同級生が超能力に目覚めても、ボンクラ男子の日常は変わらない。

 ある日、授業中に火炎放射能力に目覚めた男子高校生の沢村。彼の力を狙い、他の能力者たちや秘密組織が動き始める……のだが、本作の主人公はこの沢村ではなく、彼のクラスメイトの後藤である。

 この後藤が友人とともに沢村の今後の扱いについて話したり、沢村の戦いを野次馬しにいったりするのだが、そこで交わされる会話のボンクラっぷりが実に心地良い。クラスメイトが超能力に目覚めたのに、校庭に野良犬がやってきたぐらいの温度感で話が進むし、沢村の超能力、通称『沢村キネシス』について考察を始めても、すぐに話題が脱線してどこまでいってもシリアスにならない。でもこのどうでもよさそうな会話の流れが非常に男子高校生らしくて楽しいのだ。

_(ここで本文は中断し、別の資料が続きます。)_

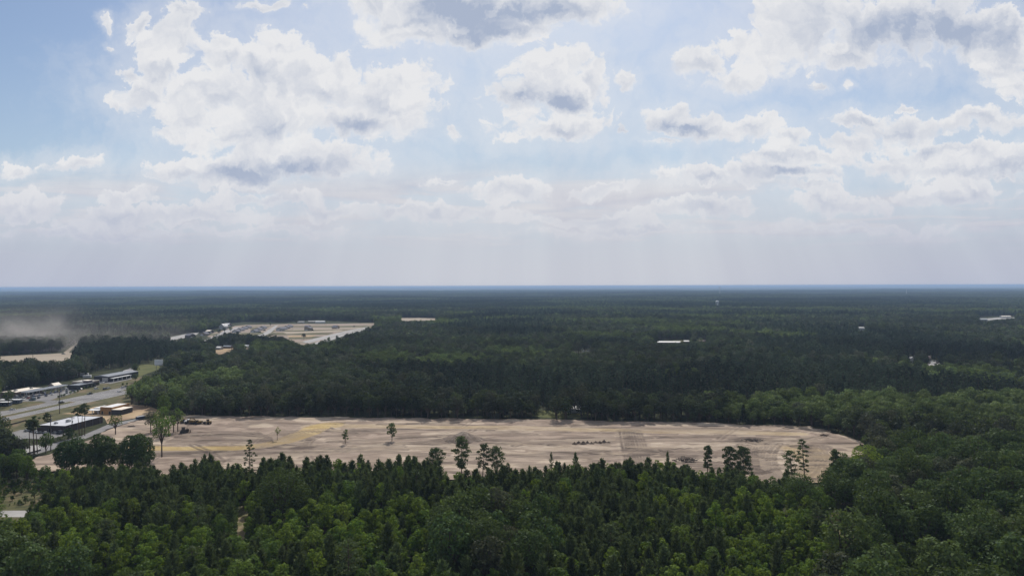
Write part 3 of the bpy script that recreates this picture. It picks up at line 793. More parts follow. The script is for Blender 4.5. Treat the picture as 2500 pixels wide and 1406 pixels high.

 また一応話題の中心になる沢村が結構平凡な性格なのに対して、中二病要素が非常に強い他校の能力者や、暴力の行使に一切ためらいのない手芸部員など、脇を固める女子が非常にインパクトの強い設定と性格をしており沢村よりも遥かに印象に残る。

 結構大きな事件も起きているのだけど、そうは感じさせない軽妙な語り口と他愛ないけれど愉快な会話、そして変なキャラたちの魅力でグイグイ読ませる独自の魅力を持った力強いコメディだ。